In 1985 he founded the Washington Institute for Near East Policy, which was regarded as Aipac's own think tank and a reflection of its ideology and politics.
Observers say that his evolution became apparent after working for the administration of US President Bill Clinton. He was deeply involved in the nitty gritty of Middle East peace negotiations as an adviser to the president and then as ambassador to Israel.
After becoming an American citizen, Mr Indyk served on the National Security Council as a senior director, and closely advised Mr Clinton on Arab-Israeli issues. He was part of the US mediation team that brokered the Israel-Jordan peace treaty of 1994 and was involved with the failed Oslo and the second Camp David negotiations during his two stretches as US ambassador to Israel.
The man who emerged from this crucible had changed in significant ways, observers said.
"He clearly evolved and became a much more centrist figure with a much greater understanding of the politics of the Arab world and the minimal requirements of the Palestinians," said Rami G Khouri, a lecturer of political science at the American University of Beirut who has known Mr Indyk for many years.
Mr Indyk also spent the past decade at Brookings Institution's Saban Centre, including time at its branch in Doha, where he cultivated ties with officials in Qatar and elsewhere in the Gulf.
That experience helped balance his views on the Israeli-Palestinian conflict, said one Washington-based analyst.
"We're no longer talking about a knee-jerk pro-Israel guy," he said.
Mr Indyk "is someone who has had a 3D career" that has had an effect on making him what he is today, he said.
In recent years, he has written critically of Israel's prime minister, Benyamin Netanyahu, and his right-wing government. He also has argued that resolving Israel's conflict with the Palestinians is a strategic interest for Washington, not just an issue of Israel's national security, a position Palestinian officials have pointed to as a positive.
Mr Indyk has also been tougher on Israel in public than past US peace envoys. Dennis Ross, the US peace envoy under Mr Clinton and an advisor again during Mr Obama's first term, was detested by Palestinian negotiators because he was seen as only reinforcing Israeli positions, not pushing them to compromise.

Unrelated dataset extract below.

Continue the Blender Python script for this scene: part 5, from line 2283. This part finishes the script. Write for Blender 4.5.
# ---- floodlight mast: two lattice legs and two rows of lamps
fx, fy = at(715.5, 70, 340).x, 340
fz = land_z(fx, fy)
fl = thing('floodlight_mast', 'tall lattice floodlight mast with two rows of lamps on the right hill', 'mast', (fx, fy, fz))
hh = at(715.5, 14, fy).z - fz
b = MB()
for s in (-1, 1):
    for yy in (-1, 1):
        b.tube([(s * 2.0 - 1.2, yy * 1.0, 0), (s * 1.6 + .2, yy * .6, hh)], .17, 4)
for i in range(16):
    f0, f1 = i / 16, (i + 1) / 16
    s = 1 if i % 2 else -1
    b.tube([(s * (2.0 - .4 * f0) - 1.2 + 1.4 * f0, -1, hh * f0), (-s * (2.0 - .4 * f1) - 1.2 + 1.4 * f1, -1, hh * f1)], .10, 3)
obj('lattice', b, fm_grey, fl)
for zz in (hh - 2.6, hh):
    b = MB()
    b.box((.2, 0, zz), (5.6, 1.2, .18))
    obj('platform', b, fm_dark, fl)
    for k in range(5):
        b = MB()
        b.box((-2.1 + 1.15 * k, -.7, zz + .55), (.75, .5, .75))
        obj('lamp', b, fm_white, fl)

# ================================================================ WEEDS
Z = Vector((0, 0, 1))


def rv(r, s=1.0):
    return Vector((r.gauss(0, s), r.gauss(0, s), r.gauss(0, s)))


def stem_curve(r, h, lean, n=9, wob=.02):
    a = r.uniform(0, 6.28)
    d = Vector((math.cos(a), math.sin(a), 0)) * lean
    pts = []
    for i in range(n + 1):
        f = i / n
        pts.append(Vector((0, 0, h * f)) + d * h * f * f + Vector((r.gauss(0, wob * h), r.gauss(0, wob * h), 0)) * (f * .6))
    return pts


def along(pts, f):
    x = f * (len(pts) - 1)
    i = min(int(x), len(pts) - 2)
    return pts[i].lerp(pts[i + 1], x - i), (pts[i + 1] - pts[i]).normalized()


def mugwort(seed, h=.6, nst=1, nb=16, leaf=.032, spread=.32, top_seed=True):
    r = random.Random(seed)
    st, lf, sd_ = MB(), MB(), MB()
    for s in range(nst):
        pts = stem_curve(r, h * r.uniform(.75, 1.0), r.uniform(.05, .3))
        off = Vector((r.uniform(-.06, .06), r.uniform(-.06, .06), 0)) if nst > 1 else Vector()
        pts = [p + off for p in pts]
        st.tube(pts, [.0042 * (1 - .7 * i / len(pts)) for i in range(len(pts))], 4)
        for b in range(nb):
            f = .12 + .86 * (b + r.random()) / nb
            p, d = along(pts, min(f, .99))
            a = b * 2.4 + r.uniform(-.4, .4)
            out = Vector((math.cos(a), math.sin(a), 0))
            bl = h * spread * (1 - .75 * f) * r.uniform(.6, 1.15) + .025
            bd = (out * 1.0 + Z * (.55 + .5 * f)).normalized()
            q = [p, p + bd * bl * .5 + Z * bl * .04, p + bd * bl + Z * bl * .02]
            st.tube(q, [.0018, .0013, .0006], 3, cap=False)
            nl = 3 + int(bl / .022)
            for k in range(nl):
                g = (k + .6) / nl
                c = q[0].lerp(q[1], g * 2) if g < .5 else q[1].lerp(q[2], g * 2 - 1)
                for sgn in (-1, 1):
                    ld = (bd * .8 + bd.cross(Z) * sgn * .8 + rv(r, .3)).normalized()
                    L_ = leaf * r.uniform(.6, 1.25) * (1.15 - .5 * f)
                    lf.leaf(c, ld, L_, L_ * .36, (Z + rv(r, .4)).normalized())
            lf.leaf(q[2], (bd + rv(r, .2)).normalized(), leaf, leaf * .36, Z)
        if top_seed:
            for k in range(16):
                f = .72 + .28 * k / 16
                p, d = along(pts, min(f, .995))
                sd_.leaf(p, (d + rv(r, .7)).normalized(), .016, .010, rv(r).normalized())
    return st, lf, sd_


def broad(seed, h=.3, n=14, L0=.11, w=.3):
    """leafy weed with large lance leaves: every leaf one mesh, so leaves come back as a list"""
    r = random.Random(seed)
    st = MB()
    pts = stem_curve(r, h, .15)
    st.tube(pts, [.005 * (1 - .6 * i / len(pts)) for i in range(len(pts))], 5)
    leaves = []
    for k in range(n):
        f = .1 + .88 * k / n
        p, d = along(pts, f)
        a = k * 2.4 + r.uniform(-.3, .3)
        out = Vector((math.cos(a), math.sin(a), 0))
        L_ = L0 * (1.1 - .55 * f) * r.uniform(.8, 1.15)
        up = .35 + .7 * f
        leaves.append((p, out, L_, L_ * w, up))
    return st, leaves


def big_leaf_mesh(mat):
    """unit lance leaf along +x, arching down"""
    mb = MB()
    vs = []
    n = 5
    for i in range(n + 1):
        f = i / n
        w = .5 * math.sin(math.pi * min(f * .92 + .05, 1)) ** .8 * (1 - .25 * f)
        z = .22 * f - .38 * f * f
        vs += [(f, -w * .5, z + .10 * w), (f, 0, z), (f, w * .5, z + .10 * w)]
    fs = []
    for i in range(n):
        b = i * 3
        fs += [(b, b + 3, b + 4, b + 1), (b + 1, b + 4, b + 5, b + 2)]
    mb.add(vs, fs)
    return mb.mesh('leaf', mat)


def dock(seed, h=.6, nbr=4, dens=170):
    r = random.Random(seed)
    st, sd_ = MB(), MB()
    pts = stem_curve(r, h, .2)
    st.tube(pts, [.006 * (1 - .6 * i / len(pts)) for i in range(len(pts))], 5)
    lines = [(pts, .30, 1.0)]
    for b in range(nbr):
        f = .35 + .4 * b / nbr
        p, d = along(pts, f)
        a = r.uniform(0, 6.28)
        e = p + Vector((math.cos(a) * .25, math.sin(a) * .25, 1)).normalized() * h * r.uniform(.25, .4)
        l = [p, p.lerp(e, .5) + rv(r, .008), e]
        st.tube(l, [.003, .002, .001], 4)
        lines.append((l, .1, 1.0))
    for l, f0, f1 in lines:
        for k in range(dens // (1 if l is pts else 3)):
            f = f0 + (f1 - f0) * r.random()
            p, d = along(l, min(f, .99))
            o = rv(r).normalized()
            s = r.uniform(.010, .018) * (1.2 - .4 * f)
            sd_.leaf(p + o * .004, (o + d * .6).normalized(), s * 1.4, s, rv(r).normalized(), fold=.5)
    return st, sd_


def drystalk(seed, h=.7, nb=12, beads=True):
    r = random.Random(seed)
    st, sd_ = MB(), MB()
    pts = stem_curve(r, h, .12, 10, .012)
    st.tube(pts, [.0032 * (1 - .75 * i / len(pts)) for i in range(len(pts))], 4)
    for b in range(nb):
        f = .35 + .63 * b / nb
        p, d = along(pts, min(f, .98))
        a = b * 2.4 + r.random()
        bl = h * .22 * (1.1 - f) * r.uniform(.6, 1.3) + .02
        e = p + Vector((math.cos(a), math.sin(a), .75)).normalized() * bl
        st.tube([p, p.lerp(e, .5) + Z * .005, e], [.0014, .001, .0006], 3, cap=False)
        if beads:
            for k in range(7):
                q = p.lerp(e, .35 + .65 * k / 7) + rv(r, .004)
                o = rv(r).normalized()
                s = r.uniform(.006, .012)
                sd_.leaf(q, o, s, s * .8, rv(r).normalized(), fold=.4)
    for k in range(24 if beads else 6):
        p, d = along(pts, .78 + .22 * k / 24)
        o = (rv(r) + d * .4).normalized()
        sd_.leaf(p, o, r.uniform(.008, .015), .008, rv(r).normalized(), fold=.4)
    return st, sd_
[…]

"It's important for Israel, which holds almost all the cards in this situation, to find a way to deal with [Palestinian Authority president Mahmoud Abbas], and to make peace with him, and it's not enough to put your head in the sand and to say that there is no partner," Mr Indyk told Israel's Army Radio last year.
Despite such criticism, Mr Indyk still has the respect of those farther to the right, especially in the US, where selling any eventual deal - which will implicitly involve unpopular compromises on the toughest issues - will be crucial.
"He's going to be the point person that will be dispatched if they do something that troubles the pro-Israel community [in the US]," the Washington-based analyst said. "He is somebody the Jewish lobby can talk to as a friend and he can reassure them that what we're doing is best for Israel."
But few expect success in the peace process unless the White House departs from its usual script that many criticise as decidedly pro-Israel. In addition to asking Palestinians to compromise on refugees and the borders of their hoped-for state, the United States must extract concessions from Israel in terms of its settlements and dividing Jerusalem, analysts say.
Washington was able to effectively broker peace treaties between Israel and its Egyptian and Jordanian neighbours because it "actually leaned on both sides and they each got what they wanted", Mr Khouri said.
Mr Indyk has recently admitted as much, writing in his 2009 book that the US continually backed down during the Camp David talks in 2000.
With Mr Kerry warning that the window for a two-state solution is rapidly closing, the final chance for a settlement may now lay with the old-hand Mr Indyk.